Return all the entries exactly, keeping pictures out.

★ ★ ★ ★ ★

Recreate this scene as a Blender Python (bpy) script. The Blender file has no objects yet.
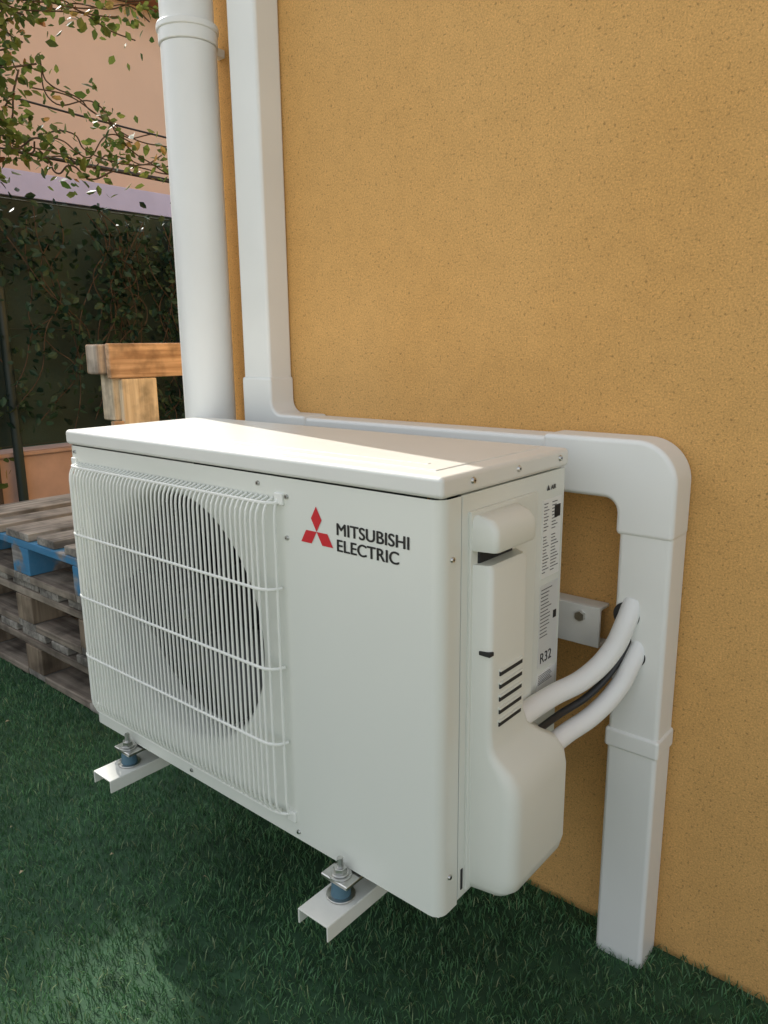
import bpy, bmesh, math, random
import numpy as np
from mathutils import Vector, Matrix
random.seed(7); rng=np.random.default_rng(7)
S=bpy.context.scene; C=S.collection
S.view_settings.view_transform='Standard'; S.view_settings.look='None'; S.view_settings.exposure=0
G=-0.244; W=0.40

# ---------------- materials ----------------
def mat(name,col,rough=.5,metal=0,noise=None,bump=None,col2=None,spec=None):
    m=bpy.data.materials.new(name); m.use_nodes=True; nt=m.node_tree; N=nt.nodes; L=nt.links
    b=N['Principled BSDF']; b.inputs['Base Color'].default_value=(*col,1); b.inputs['Roughness'].default_value=rough
    b.inputs['Metallic'].default_value=metal
    if spec is not None: b.inputs['Specular IOR Level'].default_value=spec
    geo=N.new('ShaderNodeNewGeometry')
    if noise:
        n=N.new('ShaderNodeTexNoise'); n.inputs['Scale'].default_value=noise[0]; n.inputs['Detail'].default_value=6
        L.new(geo.outputs['Position'],n.inputs['Vector'])
        r=N.new('ShaderNodeMapRange'); r.inputs['From Min'].default_value=.3; r.inputs['From Max'].default_value=.7
        L.new(n.outputs['Fac'],r.inputs['Value'])
        mx=N.new('ShaderNodeMix'); mx.data_type='RGBA'
        c2=col2 if col2 else tuple(c*(1-noise[1]) for c in col)
        mx.inputs['A'].default_value=(*col,1); mx.inputs['B'].default_value=(*c2,1)
        L.new(r.outputs['Result'],mx.inputs['Factor']); L.new(mx.outputs['Result'],b.inputs['Base Color'])
    if bump:
        n2=N.new('ShaderNodeTexNoise'); n2.inputs['Scale'].default_value=bump[0]; n2.inputs['Detail'].default_value=4
        L.new(geo.outputs['Position'],n2.inputs['Vector'])
        bp=N.new('ShaderNodeBump'); bp.inputs['Strength'].default_value=bump[1]; bp.inputs['Distance'].default_value=bump[2]
        L.new(n2.outputs['Fac'],bp.inputs['Height']); L.new(bp.outputs['Normal'],b.inputs['Normal'])
    return m
M={}
M['ac']=mat('ac_paint',(.765,.785,.715),.24,noise=(3,.03),bump=(350,.04,.001))
M['aclid']=mat('ac_lid_paint',(.80,.805,.75),.34,noise=(6,.05),bump=(300,.05,.001))
M['acplastic']=mat('ac_cover_plastic',(.75,.765,.69),.42,bump=(900,.1,.0006))
M['grille']=mat('grille_plastic',(.83,.84,.78),.4)
M['pvc']=mat('white_pvc',(.82,.825,.78),.36,noise=(5,.06))
M['pipe']=mat('white_pvc_pipe',(.84,.845,.81),.33,noise=(4,.07))
M['insul']=mat('pipe_insulation',(.82,.82,.79),.55,bump=(200,.15,.001))
M['dark']=mat('dark_gap',(.02,.02,.02),.7)
M['intr']=mat('inner_plastic',(.08,.08,.075),.5)
M['fan']=mat('fan_plastic',(.045,.048,.045),.35)
M['zinc']=mat('zinc_metal',(.66,.66,.63),.28,1,noise=(60,.25))
M['rubber']=mat('grey_blue_rubber',(.07,.15,.20),.6)
M['brk']=mat('bracket_paint',(.80,.80,.73),.4,noise=(30,.08))
M['red']=mat('red_print',(.62,.02,.03),.35)
M['black']=mat('black_print',(.015,.015,.015),.4)
M['print']=mat('grey_print',(.09,.09,.09),.5)
M['label']=mat('label_white',(.80,.80,.76),.45)
M['silver']=mat('label_silver',(.66,.66,.63),.4)
M['yellow']=mat('label_yellow',(.75,.55,.05),.45)
M['leafdry']=mat('dry_leaf',(.45,.36,.22),.8)

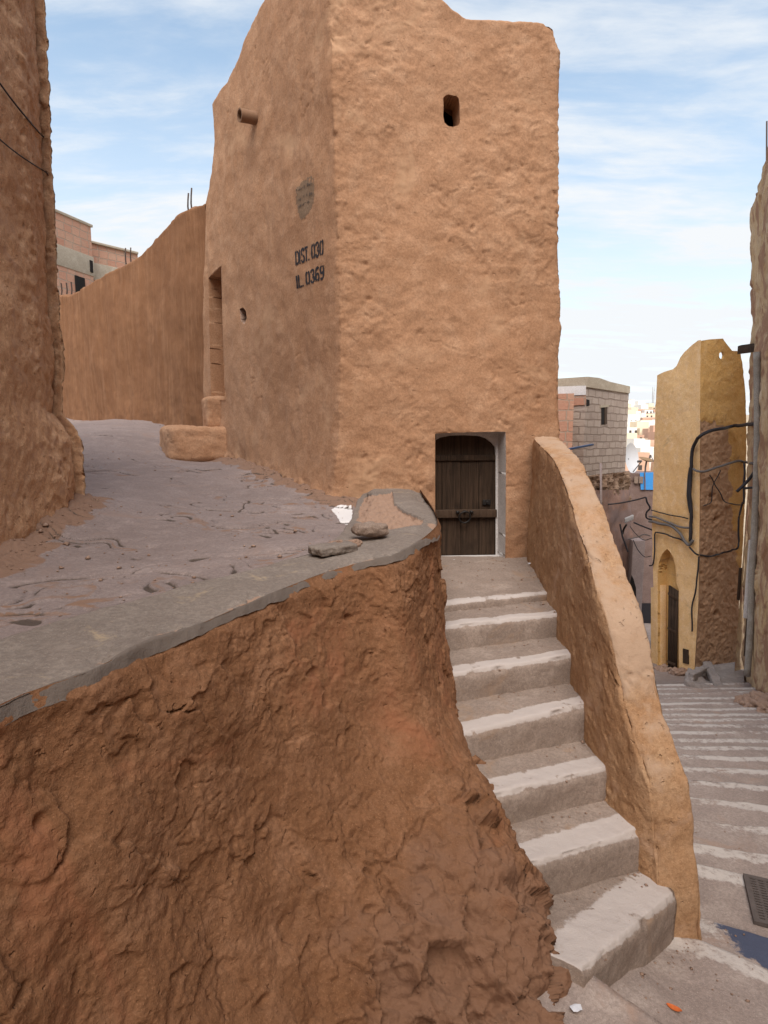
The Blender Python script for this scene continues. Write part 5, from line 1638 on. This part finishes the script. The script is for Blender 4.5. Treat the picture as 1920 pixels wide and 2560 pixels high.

★ ★ ★ ★ ★

• [The answer]:
Recreate this scene as a Blender Python (bpy) script. The Blender file has no objects yet.
import bpy, bmesh, math, random
import numpy as np
from mathutils import Vector, Matrix
random.seed(7); rng=np.random.default_rng(7)
S=bpy.context.scene; C=S.collection
S.view_settings.view_transform='Standard'; S.view_settings.look='None'; S.view_settings.exposure=0
G=-0.244; W=0.40

# ---------------- materials ----------------
def mat(name,col,rough=.5,metal=0,noise=None,bump=None,col2=None,spec=None):
    m=bpy.data.materials.new(name); m.use_nodes=True; nt=m.node_tree; N=nt.nodes; L=nt.links
    b=N['Principled BSDF']; b.inputs['Base Color'].default_value=(*col,1); b.inputs['Roughness'].default_value=rough
    b.inputs['Metallic'].default_value=metal
    if spec is not None: b.inputs['Specular IOR Level'].default_value=spec
    geo=N.new('ShaderNodeNewGeometry')
    if noise:
        n=N.new('ShaderNodeTexNoise'); n.inputs['Scale'].default_value=noise[0]; n.inputs['Detail'].default_value=6
        L.new(geo.outputs['Position'],n.inputs['Vector'])
        r=N.new('ShaderNodeMapRange'); r.inputs['From Min'].default_value=.3; r.inputs['From Max'].default_value=.7
        L.new(n.outputs['Fac'],r.inputs['Value'])
        mx=N.new('ShaderNodeMix'); mx.data_type='RGBA'
        c2=col2 if col2 else tuple(c*(1-noise[1]) for c in col)
        mx.inputs['A'].default_value=(*col,1); mx.inputs['B'].default_value=(*c2,1)
        L.new(r.outputs['Result'],mx.inputs['Factor']); L.new(mx.outputs['Result'],b.inputs['Base Color'])
    if bump:
        n2=N.new('ShaderNodeTexNoise'); n2.inputs['Scale'].default_value=bump[0]; n2.inputs['Detail'].default_value=4
        L.new(geo.outputs['Position'],n2.inputs['Vector'])
        bp=N.new('ShaderNodeBump'); bp.inputs['Strength'].default_value=bump[1]; bp.inputs['Distance'].default_value=bump[2]
        L.new(n2.outputs['Fac'],bp.inputs['Height']); L.new(bp.outputs['Normal'],b.inputs['Normal'])
    return m
M={}
M['ac']=mat('ac_paint',(.765,.785,.715),.24,noise=(3,.03),bump=(350,.04,.001))
M['aclid']=mat('ac_lid_paint',(.80,.805,.75),.34,noise=(6,.05),bump=(300,.05,.001))
M['acplastic']=mat('ac_cover_plastic',(.75,.765,.69),.42,bump=(900,.1,.0006))
M['grille']=mat('grille_plastic',(.83,.84,.78),.4)
M['pvc']=mat('white_pvc',(.82,.825,.78),.36,noise=(5,.06))
M['pipe']=mat('white_pvc_pipe',(.84,.845,.81),.33,noise=(4,.07))
M['insul']=mat('pipe_insulation',(.82,.82,.79),.55,bump=(200,.15,.001))
M['dark']=mat('dark_gap',(.02,.02,.02),.7)
M['intr']=mat('inner_plastic',(.08,.08,.075),.5)
M['fan']=mat('fan_plastic',(.045,.048,.045),.35)
M['zinc']=mat('zinc_metal',(.66,.66,.63),.28,1,noise=(60,.25))
M['rubber']=mat('grey_blue_rubber',(.07,.15,.20),.6)
M['brk']=mat('bracket_paint',(.80,.80,.73),.4,noise=(30,.08))
M['red']=mat('red_print',(.62,.02,.03),.35)
M['black']=mat('black_print',(.015,.015,.015),.4)
M['print']=mat('grey_print',(.09,.09,.09),.5)
M['label']=mat('label_white',(.80,.80,.76),.45)
M['silver']=mat('label_silver',(.66,.66,.63),.4)
M['yellow']=mat('label_yellow',(.75,.55,.05),.45)
M['leafdry']=mat('dry_leaf',(.45,.36,.22),.8)

The Blender Python script for this scene continues. Write part 5, from line 1638 on. This part finishes the script. The script is for Blender 4.5. Treat the picture as 1920 pixels wide and 2560 pixels high.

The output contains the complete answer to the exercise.